_What to produce:_
Output a verbatim copy of the data, cut off after the line that contains "XR-.02, y+.1, 5.05)".

_Extracted records:_
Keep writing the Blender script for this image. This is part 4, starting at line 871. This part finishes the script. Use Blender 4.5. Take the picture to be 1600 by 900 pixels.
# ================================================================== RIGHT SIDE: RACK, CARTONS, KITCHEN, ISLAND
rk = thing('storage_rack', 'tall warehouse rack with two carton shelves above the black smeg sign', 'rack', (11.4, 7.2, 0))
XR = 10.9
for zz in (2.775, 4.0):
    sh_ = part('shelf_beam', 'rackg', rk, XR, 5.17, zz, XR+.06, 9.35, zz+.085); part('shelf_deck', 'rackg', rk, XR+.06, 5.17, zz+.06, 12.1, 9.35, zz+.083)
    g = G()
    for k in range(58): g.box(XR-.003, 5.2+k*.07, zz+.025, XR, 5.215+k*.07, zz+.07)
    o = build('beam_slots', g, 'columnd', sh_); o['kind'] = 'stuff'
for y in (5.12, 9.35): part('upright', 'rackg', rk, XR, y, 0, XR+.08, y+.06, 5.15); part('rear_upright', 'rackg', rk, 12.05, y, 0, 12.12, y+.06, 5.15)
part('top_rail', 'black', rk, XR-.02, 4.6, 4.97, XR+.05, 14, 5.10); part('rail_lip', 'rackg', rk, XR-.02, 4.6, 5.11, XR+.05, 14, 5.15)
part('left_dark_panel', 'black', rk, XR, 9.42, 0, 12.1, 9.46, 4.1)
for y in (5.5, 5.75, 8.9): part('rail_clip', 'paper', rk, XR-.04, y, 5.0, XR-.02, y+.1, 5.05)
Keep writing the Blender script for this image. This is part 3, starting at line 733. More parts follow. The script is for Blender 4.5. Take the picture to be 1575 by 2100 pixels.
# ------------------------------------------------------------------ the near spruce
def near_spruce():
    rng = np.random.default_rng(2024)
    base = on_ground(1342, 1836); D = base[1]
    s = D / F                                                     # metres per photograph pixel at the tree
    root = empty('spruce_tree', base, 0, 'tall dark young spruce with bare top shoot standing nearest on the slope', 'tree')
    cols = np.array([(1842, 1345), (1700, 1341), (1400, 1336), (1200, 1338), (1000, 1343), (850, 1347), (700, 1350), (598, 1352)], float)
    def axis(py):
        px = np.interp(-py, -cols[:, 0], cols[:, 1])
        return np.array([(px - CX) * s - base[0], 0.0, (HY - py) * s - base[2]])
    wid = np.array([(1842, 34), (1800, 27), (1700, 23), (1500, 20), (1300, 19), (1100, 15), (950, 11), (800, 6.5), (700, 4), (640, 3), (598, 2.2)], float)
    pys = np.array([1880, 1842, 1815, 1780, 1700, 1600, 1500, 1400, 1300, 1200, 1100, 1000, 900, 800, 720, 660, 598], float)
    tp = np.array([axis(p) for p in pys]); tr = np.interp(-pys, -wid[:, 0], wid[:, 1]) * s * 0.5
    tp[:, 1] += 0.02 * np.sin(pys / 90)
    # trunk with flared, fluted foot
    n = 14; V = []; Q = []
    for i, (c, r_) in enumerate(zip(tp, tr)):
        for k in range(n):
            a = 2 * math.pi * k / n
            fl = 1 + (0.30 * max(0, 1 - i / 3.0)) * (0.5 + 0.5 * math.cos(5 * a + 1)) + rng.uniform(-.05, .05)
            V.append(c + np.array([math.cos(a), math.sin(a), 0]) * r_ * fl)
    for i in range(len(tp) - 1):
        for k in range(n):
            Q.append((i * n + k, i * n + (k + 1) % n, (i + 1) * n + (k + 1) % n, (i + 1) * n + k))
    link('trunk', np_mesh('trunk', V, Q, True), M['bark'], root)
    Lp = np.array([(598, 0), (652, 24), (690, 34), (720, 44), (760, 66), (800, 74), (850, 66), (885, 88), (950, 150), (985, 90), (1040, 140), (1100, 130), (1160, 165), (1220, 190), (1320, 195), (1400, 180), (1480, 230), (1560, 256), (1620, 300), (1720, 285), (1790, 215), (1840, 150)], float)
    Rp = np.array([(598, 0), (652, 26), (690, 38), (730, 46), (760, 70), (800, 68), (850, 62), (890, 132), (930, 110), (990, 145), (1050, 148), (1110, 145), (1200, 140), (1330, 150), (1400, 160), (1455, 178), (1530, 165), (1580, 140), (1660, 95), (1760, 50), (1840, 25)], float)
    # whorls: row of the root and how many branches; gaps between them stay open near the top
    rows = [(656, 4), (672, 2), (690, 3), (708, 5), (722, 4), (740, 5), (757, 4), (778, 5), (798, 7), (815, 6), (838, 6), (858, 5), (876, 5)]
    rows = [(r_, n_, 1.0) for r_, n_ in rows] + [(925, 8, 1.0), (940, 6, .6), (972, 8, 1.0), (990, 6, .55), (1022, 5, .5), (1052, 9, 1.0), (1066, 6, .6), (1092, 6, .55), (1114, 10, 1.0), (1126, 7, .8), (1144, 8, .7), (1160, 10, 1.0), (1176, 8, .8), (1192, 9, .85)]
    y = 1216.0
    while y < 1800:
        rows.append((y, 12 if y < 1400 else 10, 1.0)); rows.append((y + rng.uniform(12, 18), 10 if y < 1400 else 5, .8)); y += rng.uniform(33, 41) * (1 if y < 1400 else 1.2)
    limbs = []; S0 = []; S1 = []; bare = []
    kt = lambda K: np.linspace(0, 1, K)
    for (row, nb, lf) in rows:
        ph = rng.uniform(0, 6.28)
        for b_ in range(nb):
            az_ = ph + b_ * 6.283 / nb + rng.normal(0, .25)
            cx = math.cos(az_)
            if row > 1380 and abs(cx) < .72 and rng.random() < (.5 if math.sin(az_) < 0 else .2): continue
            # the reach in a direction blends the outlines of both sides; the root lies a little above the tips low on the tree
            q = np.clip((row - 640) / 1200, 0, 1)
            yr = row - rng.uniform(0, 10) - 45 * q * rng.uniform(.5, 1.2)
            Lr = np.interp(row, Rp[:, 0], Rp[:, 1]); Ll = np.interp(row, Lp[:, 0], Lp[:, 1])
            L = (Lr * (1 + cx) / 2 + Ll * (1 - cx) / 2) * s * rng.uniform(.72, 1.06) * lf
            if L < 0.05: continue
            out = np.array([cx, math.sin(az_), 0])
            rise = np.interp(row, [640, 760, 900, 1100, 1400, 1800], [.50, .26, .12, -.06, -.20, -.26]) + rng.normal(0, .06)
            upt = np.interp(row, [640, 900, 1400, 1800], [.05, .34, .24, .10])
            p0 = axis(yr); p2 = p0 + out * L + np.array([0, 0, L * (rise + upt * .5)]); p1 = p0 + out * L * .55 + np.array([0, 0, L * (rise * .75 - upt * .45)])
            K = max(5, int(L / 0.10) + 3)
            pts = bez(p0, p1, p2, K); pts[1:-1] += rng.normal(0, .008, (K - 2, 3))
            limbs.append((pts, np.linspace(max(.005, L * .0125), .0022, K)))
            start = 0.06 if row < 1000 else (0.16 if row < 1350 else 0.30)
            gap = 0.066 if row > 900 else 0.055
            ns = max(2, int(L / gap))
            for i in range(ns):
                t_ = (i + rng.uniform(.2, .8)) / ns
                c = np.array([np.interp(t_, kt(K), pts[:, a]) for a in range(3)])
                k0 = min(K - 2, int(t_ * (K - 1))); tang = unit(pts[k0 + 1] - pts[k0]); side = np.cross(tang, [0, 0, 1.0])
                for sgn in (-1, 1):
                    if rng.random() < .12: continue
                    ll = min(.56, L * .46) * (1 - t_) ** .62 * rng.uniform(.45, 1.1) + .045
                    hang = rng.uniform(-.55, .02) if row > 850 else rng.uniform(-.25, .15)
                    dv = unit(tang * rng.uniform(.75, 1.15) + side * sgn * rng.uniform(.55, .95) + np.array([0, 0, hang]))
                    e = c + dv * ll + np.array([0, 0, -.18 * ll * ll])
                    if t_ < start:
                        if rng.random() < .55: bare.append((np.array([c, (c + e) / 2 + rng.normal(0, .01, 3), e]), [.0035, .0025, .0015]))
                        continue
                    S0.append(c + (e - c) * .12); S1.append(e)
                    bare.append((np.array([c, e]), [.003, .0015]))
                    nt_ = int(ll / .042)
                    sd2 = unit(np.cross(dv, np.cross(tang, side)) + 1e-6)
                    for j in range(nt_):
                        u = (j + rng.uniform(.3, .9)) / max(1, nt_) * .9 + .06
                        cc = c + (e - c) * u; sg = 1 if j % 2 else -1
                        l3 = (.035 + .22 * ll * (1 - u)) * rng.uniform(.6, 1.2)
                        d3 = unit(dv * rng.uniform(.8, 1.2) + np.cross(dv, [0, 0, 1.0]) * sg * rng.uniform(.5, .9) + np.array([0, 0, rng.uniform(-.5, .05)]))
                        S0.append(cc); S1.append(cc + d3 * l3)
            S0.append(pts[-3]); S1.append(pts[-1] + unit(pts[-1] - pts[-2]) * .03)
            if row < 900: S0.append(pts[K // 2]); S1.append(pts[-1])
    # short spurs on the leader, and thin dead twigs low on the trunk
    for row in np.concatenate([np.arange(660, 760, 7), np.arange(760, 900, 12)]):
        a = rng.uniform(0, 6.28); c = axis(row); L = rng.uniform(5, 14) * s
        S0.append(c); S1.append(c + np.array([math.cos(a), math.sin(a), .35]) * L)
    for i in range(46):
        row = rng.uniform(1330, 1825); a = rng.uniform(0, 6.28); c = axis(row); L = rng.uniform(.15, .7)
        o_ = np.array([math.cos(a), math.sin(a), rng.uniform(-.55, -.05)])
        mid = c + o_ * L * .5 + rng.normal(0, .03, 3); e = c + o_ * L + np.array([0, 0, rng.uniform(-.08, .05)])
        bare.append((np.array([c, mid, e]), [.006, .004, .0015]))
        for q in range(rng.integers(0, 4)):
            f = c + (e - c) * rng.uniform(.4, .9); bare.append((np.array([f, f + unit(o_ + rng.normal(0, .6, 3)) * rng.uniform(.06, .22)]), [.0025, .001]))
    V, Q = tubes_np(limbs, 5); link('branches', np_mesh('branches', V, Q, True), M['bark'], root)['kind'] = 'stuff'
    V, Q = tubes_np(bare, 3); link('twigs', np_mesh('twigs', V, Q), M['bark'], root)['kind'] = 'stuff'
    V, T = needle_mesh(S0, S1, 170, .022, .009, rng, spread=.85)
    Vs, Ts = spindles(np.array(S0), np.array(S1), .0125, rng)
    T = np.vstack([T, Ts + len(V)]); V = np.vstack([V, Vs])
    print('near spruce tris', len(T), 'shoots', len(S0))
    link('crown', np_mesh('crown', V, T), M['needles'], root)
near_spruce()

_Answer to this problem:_
Keep writing the Blender script for this image. This is part 4, starting at line 871. This part finishes the script. Use Blender 4.5. Take the picture to be 1600 by 900 pixels.
# ================================================================== RIGHT SIDE: RACK, CARTONS, KITCHEN, ISLAND
rk = thing('storage_rack', 'tall warehouse rack with two carton shelves above the black smeg sign', 'rack', (11.4, 7.2, 0))
XR = 10.9
for zz in (2.775, 4.0):
    sh_ = part('shelf_beam', 'rackg', rk, XR, 5.17, zz, XR+.06, 9.35, zz+.085); part('shelf_deck', 'rackg', rk, XR+.06, 5.17, zz+.06, 12.1, 9.35, zz+.083)
    g = G()
    for k in range(58): g.box(XR-.003, 5.2+k*.07, zz+.025, XR, 5.215+k*.07, zz+.07)
    o = build('beam_slots', g, 'columnd', sh_); o['kind'] = 'stuff'
for y in (5.12, 9.35): part('upright', 'rackg', rk, XR, y, 0, XR+.08, y+.06, 5.15); part('rear_upright', 'rackg', rk, 12.05, y, 0, 12.12, y+.06, 5.15)
part('top_rail', 'black', rk, XR-.02, 4.6, 4.97, XR+.05, 14, 5.10); part('rail_lip', 'rackg', rk, XR-.02, 4.6, 5.11, XR+.05, 14, 5.15)
part('left_dark_panel', 'black', rk, XR, 9.42, 0, 12.1, 9.46, 4.1)
for y in (5.5, 5.75, 8.9): part('rail_clip', 'paper', rk, XR-.04, y, 5.0, XR-.02, y+.1, 5.05)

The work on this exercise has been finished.